_DIRECTIONS FOR THIS TASK_. The exercise asks for every line of the data to be reproduced exactly.

_RECORDED DATA_.

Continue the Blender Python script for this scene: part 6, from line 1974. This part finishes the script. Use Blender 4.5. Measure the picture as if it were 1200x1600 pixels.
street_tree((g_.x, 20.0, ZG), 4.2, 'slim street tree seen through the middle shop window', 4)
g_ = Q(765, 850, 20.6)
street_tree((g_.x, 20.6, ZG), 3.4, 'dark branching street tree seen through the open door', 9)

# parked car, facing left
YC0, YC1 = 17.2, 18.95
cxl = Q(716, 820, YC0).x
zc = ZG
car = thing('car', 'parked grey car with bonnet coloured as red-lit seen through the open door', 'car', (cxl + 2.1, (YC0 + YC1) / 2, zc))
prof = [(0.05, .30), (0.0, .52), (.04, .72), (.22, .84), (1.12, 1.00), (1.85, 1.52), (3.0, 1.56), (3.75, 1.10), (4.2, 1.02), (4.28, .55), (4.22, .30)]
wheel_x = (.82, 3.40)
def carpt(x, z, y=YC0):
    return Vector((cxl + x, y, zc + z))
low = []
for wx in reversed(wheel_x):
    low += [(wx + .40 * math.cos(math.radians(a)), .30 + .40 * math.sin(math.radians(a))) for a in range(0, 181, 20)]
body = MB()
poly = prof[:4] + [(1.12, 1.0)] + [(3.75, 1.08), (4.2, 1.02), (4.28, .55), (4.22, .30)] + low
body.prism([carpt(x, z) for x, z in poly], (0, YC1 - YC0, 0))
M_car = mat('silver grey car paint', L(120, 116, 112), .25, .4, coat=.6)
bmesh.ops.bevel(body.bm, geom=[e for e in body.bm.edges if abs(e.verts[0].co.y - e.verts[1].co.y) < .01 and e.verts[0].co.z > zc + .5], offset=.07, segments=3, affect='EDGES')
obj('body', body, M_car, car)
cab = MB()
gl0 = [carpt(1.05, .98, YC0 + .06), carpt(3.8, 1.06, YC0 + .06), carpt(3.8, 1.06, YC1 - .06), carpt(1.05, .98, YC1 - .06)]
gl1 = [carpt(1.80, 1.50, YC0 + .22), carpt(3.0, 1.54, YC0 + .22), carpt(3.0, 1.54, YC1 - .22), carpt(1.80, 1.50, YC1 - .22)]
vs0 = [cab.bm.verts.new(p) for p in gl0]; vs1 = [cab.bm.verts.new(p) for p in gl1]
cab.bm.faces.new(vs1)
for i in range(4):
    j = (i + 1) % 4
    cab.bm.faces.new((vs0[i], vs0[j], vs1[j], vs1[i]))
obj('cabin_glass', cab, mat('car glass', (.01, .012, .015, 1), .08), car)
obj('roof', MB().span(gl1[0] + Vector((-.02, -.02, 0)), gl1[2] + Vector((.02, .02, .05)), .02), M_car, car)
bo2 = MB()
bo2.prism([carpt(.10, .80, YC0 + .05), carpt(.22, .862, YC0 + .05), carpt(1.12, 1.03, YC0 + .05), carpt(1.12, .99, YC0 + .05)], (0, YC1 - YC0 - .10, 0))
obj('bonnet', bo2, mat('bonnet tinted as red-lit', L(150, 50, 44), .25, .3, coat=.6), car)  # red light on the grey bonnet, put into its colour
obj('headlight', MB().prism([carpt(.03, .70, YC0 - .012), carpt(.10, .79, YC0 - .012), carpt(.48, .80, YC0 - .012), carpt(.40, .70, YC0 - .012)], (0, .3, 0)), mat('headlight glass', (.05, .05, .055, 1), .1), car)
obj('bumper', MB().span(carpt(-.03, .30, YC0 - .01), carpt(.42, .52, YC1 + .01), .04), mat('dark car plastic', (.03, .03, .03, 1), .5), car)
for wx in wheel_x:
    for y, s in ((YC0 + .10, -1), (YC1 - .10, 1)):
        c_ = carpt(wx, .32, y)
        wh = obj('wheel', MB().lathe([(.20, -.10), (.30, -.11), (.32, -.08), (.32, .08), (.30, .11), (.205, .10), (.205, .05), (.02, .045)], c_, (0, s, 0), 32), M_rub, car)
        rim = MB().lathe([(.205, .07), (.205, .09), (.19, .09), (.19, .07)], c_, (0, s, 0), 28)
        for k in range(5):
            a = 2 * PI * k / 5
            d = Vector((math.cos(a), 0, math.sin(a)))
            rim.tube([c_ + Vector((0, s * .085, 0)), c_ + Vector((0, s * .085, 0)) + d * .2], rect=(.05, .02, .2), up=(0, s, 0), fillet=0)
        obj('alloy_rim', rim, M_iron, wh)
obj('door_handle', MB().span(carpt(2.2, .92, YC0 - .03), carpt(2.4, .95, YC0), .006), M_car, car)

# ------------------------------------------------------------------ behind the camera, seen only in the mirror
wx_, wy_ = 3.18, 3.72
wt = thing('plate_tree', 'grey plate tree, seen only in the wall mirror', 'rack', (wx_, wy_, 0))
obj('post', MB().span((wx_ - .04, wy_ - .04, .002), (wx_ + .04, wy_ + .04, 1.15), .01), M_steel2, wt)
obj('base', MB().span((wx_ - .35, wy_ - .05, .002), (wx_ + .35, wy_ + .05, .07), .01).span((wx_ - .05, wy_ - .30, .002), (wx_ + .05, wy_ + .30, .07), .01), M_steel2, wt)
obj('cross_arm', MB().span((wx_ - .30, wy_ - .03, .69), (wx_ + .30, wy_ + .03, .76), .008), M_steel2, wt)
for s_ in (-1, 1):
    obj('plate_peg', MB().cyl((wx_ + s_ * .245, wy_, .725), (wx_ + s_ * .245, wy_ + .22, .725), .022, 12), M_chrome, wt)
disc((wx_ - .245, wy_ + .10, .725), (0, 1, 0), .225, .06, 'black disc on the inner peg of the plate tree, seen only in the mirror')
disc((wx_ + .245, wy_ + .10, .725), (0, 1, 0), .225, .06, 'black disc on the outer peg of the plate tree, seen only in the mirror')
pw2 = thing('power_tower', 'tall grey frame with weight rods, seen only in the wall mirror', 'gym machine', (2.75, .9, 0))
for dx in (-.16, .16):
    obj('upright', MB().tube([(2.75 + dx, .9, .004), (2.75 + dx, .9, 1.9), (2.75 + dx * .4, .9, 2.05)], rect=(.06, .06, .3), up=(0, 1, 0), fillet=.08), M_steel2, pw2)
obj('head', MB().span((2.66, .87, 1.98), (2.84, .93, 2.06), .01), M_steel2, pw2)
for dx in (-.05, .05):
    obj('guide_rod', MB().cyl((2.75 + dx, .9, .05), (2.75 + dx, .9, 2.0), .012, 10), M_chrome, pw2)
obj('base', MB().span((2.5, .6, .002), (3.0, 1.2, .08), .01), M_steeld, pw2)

_EXERCISE ANSWER_.
Continue the Blender Python script for this scene: part 6, from line 1974. This part finishes the script. Use Blender 4.5. Measure the picture as if it were 1200x1600 pixels.
street_tree((g_.x, 20.0, ZG), 4.2, 'slim street tree seen through the middle shop window', 4)
g_ = Q(765, 850, 20.6)
street_tree((g_.x, 20.6, ZG), 3.4, 'dark branching street tree seen through the open door', 9)

# parked car, facing left
YC0, YC1 = 17.2, 18.95
cxl = Q(716, 820, YC0).x
zc = ZG
car = thing('car', 'parked grey car with bonnet coloured as red-lit seen through the open door', 'car', (cxl + 2.1, (YC0 + YC1) / 2, zc))
prof = [(0.05, .30), (0.0, .52), (.04, .72), (.22, .84), (1.12, 1.00), (1.85, 1.52), (3.0, 1.56), (3.75, 1.10), (4.2, 1.02), (4.28, .55), (4.22, .30)]
wheel_x = (.82, 3.40)
def carpt(x, z, y=YC0):
    return Vector((cxl + x, y, zc + z))
low = []
for wx in reversed(wheel_x):
    low += [(wx + .40 * math.cos(math.radians(a)), .30 + .40 * math.sin(math.radians(a))) for a in range(0, 181, 20)]
body = MB()
poly = prof[:4] + [(1.12, 1.0)] + [(3.75, 1.08), (4.2, 1.02), (4.28, .55), (4.22, .30)] + low
body.prism([carpt(x, z) for x, z in poly], (0, YC1 - YC0, 0))
M_car = mat('silver grey car paint', L(120, 116, 112), .25, .4, coat=.6)
bmesh.ops.bevel(body.bm, geom=[e for e in body.bm.edges if abs(e.verts[0].co.y - e.verts[1].co.y) < .01 and e.verts[0].co.z > zc + .5], offset=.07, segments=3, affect='EDGES')
obj('body', body, M_car, car)
cab = MB()
gl0 = [carpt(1.05, .98, YC0 + .06), carpt(3.8, 1.06, YC0 + .06), carpt(3.8, 1.06, YC1 - .06), carpt(1.05, .98, YC1 - .06)]
gl1 = [carpt(1.80, 1.50, YC0 + .22), carpt(3.0, 1.54, YC0 + .22), carpt(3.0, 1.54, YC1 - .22), carpt(1.80, 1.50, YC1 - .22)]
vs0 = [cab.bm.verts.new(p) for p in gl0]; vs1 = [cab.bm.verts.new(p) for p in gl1]
cab.bm.faces.new(vs1)
for i in range(4):
    j = (i + 1) % 4
    cab.bm.faces.new((vs0[i], vs0[j], vs1[j], vs1[i]))
obj('cabin_glass', cab, mat('car glass', (.01, .012, .015, 1), .08), car)
obj('roof', MB().span(gl1[0] + Vector((-.02, -.02, 0)), gl1[2] + Vector((.02, .02, .05)), .02), M_car, car)
bo2 = MB()
bo2.prism([carpt(.10, .80, YC0 + .05), carpt(.22, .862, YC0 + .05), carpt(1.12, 1.03, YC0 + .05), carpt(1.12, .99, YC0 + .05)], (0, YC1 - YC0 - .10, 0))
obj('bonnet', bo2, mat('bonnet tinted as red-lit', L(150, 50, 44), .25, .3, coat=.6), car)  # red light on the grey bonnet, put into its colour
obj('headlight', MB().prism([carpt(.03, .70, YC0 - .012), carpt(.10, .79, YC0 - .012), carpt(.48, .80, YC0 - .012), carpt(.40, .70, YC0 - .012)], (0, .3, 0)), mat('headlight glass', (.05, .05, .055, 1), .1), car)
obj('bumper', MB().span(carpt(-.03, .30, YC0 - .01), carpt(.42, .52, YC1 + .01), .04), mat('dark car plastic', (.03, .03, .03, 1), .5), car)
for wx in wheel_x:
    for y, s in ((YC0 + .10, -1), (YC1 - .10, 1)):
        c_ = carpt(wx, .32, y)
        wh = obj('wheel', MB().lathe([(.20, -.10), (.30, -.11), (.32, -.08), (.32, .08), (.30, .11), (.205, .10), (.205, .05), (.02, .045)], c_, (0, s, 0), 32), M_rub, car)
        rim = MB().lathe([(.205, .07), (.205, .09), (.19, .09), (.19, .07)], c_, (0, s, 0), 28)
        for k in range(5):
            a = 2 * PI * k / 5
            d = Vector((math.cos(a), 0, math.sin(a)))
            rim.tube([c_ + Vector((0, s * .085, 0)), c_ + Vector((0, s * .085, 0)) + d * .2], rect=(.05, .02, .2), up=(0, s, 0), fillet=0)
        obj('alloy_rim', rim, M_iron, wh)
obj('door_handle', MB().span(carpt(2.2, .92, YC0 - .03), carpt(2.4, .95, YC0), .006), M_car, car)

# ------------------------------------------------------------------ behind the camera, seen only in the mirror
wx_, wy_ = 3.18, 3.72
wt = thing('plate_tree', 'grey plate tree, seen only in the wall mirror', 'rack', (wx_, wy_, 0))
obj('post', MB().span((wx_ - .04, wy_ - .04, .002), (wx_ + .04, wy_ + .04, 1.15), .01), M_steel2, wt)
obj('base', MB().span((wx_ - .35, wy_ - .05, .002), (wx_ + .35, wy_ + .05, .07), .01).span((wx_ - .05, wy_ - .30, .002), (wx_ + .05, wy_ + .30, .07), .01), M_steel2, wt)
obj('cross_arm', MB().span((wx_ - .30, wy_ - .03, .69), (wx_ + .30, wy_ + .03, .76), .008), M_steel2, wt)
for s_ in (-1, 1):
    obj('plate_peg', MB().cyl((wx_ + s_ * .245, wy_, .725), (wx_ + s_ * .245, wy_ + .22, .725), .022, 12), M_chrome, wt)
disc((wx_ - .245, wy_ + .10, .725), (0, 1, 0), .225, .06, 'black disc on the inner peg of the plate tree, seen only in the mirror')
disc((wx_ + .245, wy_ + .10, .725), (0, 1, 0), .225, .06, 'black disc on the outer peg of the plate tree, seen only in the mirror')
pw2 = thing('power_tower', 'tall grey frame with weight rods, seen only in the wall mirror', 'gym machine', (2.75, .9, 0))
for dx in (-.16, .16):
    obj('upright', MB().tube([(2.75 + dx, .9, .004), (2.75 + dx, .9, 1.9), (2.75 + dx * .4, .9, 2.05)], rect=(.06, .06, .3), up=(0, 1, 0), fillet=.08), M_steel2, pw2)
obj('head', MB().span((2.66, .87, 1.98), (2.84, .93, 2.06), .01), M_steel2, pw2)
for dx in (-.05, .05):
    obj('guide_rod', MB().cyl((2.75 + dx, .9, .05), (2.75 + dx, .9, 2.0), .012, 10), M_chrome, pw2)
obj('base', MB().span((2.5, .6, .002), (3.0, 1.2, .08), .01), M_steeld, pw2)